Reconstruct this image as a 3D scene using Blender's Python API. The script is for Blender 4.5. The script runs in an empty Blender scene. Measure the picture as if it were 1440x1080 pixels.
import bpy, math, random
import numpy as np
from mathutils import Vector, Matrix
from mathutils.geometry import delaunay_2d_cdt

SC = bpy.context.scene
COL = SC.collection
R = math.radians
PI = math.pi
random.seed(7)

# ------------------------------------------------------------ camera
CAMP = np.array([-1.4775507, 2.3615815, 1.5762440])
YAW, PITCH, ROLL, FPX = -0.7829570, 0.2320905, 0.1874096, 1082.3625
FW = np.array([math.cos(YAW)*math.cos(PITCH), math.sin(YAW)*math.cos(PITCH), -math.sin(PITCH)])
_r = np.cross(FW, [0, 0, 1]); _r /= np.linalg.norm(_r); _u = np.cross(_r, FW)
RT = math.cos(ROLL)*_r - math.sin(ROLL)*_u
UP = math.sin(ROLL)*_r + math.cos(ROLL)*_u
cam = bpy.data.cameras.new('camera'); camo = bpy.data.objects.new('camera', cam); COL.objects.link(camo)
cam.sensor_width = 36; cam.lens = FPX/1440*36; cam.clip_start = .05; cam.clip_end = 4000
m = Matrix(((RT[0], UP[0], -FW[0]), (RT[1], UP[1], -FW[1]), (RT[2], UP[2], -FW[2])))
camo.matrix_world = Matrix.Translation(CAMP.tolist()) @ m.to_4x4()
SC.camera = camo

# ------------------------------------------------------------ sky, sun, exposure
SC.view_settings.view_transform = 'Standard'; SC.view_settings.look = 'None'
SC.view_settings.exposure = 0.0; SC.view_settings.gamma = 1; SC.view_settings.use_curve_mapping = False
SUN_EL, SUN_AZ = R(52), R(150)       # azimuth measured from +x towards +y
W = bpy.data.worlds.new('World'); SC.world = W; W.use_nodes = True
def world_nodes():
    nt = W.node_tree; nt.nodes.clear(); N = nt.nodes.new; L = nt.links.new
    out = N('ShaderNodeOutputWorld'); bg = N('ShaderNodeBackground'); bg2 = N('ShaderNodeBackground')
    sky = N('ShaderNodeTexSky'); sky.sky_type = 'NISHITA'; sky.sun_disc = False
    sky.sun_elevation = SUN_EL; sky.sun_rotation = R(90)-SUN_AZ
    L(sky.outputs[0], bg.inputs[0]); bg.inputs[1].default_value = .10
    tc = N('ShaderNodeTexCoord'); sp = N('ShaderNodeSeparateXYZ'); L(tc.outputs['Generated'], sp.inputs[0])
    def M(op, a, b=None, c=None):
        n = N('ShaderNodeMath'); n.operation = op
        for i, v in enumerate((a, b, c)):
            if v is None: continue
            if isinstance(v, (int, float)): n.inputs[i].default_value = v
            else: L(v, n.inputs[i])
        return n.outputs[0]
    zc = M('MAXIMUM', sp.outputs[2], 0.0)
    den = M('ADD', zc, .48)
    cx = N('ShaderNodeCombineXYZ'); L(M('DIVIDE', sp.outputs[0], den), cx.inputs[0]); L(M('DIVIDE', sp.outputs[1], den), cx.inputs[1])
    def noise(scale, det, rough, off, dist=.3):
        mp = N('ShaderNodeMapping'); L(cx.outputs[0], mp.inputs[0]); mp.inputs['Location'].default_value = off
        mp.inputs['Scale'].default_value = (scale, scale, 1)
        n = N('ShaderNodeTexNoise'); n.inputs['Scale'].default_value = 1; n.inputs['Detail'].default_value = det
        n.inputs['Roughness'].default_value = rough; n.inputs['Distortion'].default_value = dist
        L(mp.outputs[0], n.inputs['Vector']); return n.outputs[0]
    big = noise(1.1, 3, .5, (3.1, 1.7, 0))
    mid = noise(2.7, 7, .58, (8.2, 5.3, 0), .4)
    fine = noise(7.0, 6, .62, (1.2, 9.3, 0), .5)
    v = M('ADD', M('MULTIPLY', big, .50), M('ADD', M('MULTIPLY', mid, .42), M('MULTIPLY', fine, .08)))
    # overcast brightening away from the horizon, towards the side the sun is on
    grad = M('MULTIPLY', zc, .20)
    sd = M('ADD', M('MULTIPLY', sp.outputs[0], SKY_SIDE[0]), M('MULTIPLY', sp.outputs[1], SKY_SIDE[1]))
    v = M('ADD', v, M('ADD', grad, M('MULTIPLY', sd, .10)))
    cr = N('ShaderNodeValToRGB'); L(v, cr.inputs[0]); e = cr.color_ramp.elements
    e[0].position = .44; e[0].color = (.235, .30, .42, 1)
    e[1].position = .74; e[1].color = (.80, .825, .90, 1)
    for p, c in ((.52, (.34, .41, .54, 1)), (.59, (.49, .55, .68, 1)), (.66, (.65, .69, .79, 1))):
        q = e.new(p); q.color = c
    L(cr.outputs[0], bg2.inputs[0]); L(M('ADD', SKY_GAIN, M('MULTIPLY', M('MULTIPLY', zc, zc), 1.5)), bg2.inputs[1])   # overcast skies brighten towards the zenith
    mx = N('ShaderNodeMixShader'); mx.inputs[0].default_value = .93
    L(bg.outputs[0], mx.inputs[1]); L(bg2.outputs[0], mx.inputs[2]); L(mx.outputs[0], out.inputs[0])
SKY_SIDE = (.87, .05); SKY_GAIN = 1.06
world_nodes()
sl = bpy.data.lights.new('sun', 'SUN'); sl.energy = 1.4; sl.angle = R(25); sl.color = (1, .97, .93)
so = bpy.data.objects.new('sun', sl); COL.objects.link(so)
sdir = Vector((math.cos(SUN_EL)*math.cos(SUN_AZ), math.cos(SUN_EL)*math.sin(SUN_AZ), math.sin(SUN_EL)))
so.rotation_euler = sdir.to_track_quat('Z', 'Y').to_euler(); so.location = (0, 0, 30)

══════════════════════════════

■ TASK DIRECTIONS
Repeat the material above in full, quoting it exactly.

■ OUTPUT OF THE EXERCISE
Reconstruct this image as a 3D scene using Blender's Python API. The script is for Blender 4.5. The script runs in an empty Blender scene. Measure the picture as if it were 1440x1080 pixels.
import bpy, math, random
import numpy as np
from mathutils import Vector, Matrix
from mathutils.geometry import delaunay_2d_cdt

SC = bpy.context.scene
COL = SC.collection
R = math.radians
PI = math.pi
random.seed(7)

# ------------------------------------------------------------ camera
CAMP = np.array([-1.4775507, 2.3615815, 1.5762440])
YAW, PITCH, ROLL, FPX = -0.7829570, 0.2320905, 0.1874096, 1082.3625
FW = np.array([math.cos(YAW)*math.cos(PITCH), math.sin(YAW)*math.cos(PITCH), -math.sin(PITCH)])
_r = np.cross(FW, [0, 0, 1]); _r /= np.linalg.norm(_r); _u = np.cross(_r, FW)
RT = math.cos(ROLL)*_r - math.sin(ROLL)*_u
UP = math.sin(ROLL)*_r + math.cos(ROLL)*_u
cam = bpy.data.cameras.new('camera'); camo = bpy.data.objects.new('camera', cam); COL.objects.link(camo)
cam.sensor_width = 36; cam.lens = FPX/1440*36; cam.clip_start = .05; cam.clip_end = 4000
m = Matrix(((RT[0], UP[0], -FW[0]), (RT[1], UP[1], -FW[1]), (RT[2], UP[2], -FW[2])))
camo.matrix_world = Matrix.Translation(CAMP.tolist()) @ m.to_4x4()
SC.camera = camo

# ------------------------------------------------------------ sky, sun, exposure
SC.view_settings.view_transform = 'Standard'; SC.view_settings.look = 'None'
SC.view_settings.exposure = 0.0; SC.view_settings.gamma = 1; SC.view_settings.use_curve_mapping = False
SUN_EL, SUN_AZ = R(52), R(150)       # azimuth measured from +x towards +y
W = bpy.data.worlds.new('World'); SC.world = W; W.use_nodes = True
def world_nodes():
    nt = W.node_tree; nt.nodes.clear(); N = nt.nodes.new; L = nt.links.new
    out = N('ShaderNodeOutputWorld'); bg = N('ShaderNodeBackground'); bg2 = N('ShaderNodeBackground')
    sky = N('ShaderNodeTexSky'); sky.sky_type = 'NISHITA'; sky.sun_disc = False
    sky.sun_elevation = SUN_EL; sky.sun_rotation = R(90)-SUN_AZ
    L(sky.outputs[0], bg.inputs[0]); bg.inputs[1].default_value = .10
    tc = N('ShaderNodeTexCoord'); sp = N('ShaderNodeSeparateXYZ'); L(tc.outputs['Generated'], sp.inputs[0])
    def M(op, a, b=None, c=None):
        n = N('ShaderNodeMath'); n.operation = op
        for i, v in enumerate((a, b, c)):
            if v is None: continue
            if isinstance(v, (int, float)): n.inputs[i].default_value = v
            else: L(v, n.inputs[i])
        return n.outputs[0]
    zc = M('MAXIMUM', sp.outputs[2], 0.0)
    den = M('ADD', zc, .48)
    cx = N('ShaderNodeCombineXYZ'); L(M('DIVIDE', sp.outputs[0], den), cx.inputs[0]); L(M('DIVIDE', sp.outputs[1], den), cx.inputs[1])
    def noise(scale, det, rough, off, dist=.3):
        mp = N('ShaderNodeMapping'); L(cx.outputs[0], mp.inputs[0]); mp.inputs['Location'].default_value = off
        mp.inputs['Scale'].default_value = (scale, scale, 1)
        n = N('ShaderNodeTexNoise'); n.inputs['Scale'].default_value = 1; n.inputs['Detail'].default_value = det
        n.inputs['Roughness'].default_value = rough; n.inputs['Distortion'].default_value = dist
        L(mp.outputs[0], n.inputs['Vector']); return n.outputs[0]
    big = noise(1.1, 3, .5, (3.1, 1.7, 0))
    mid = noise(2.7, 7, .58, (8.2, 5.3, 0), .4)
    fine = noise(7.0, 6, .62, (1.2, 9.3, 0), .5)
    v = M('ADD', M('MULTIPLY', big, .50), M('ADD', M('MULTIPLY', mid, .42), M('MULTIPLY', fine, .08)))
    # overcast brightening away from the horizon, towards the side the sun is on
    grad = M('MULTIPLY', zc, .20)
    sd = M('ADD', M('MULTIPLY', sp.outputs[0], SKY_SIDE[0]), M('MULTIPLY', sp.outputs[1], SKY_SIDE[1]))
    v = M('ADD', v, M('ADD', grad, M('MULTIPLY', sd, .10)))
    cr = N('ShaderNodeValToRGB'); L(v, cr.inputs[0]); e = cr.color_ramp.elements
    e[0].position = .44; e[0].color = (.235, .30, .42, 1)
    e[1].position = .74; e[1].color = (.80, .825, .90, 1)
    for p, c in ((.52, (.34, .41, .54, 1)), (.59, (.49, .55, .68, 1)), (.66, (.65, .69, .79, 1))):
        q = e.new(p); q.color = c
    L(cr.outputs[0], bg2.inputs[0]); L(M('ADD', SKY_GAIN, M('MULTIPLY', M('MULTIPLY', zc, zc), 1.5)), bg2.inputs[1])   # overcast skies brighten towards the zenith
    mx = N('ShaderNodeMixShader'); mx.inputs[0].default_value = .93
    L(bg.outputs[0], mx.inputs[1]); L(bg2.outputs[0], mx.inputs[2]); L(mx.outputs[0], out.inputs[0])
SKY_SIDE = (.87, .05); SKY_GAIN = 1.06
world_nodes()
sl = bpy.data.lights.new('sun', 'SUN'); sl.energy = 1.4; sl.angle = R(25); sl.color = (1, .97, .93)
so = bpy.data.objects.new('sun', sl); COL.objects.link(so)
sdir = Vector((math.cos(SUN_EL)*math.cos(SUN_AZ), math.cos(SUN_EL)*math.sin(SUN_AZ), math.sin(SUN_EL)))
so.rotation_euler = sdir.to_track_quat('Z', 'Y').to_euler(); so.location = (0, 0, 30)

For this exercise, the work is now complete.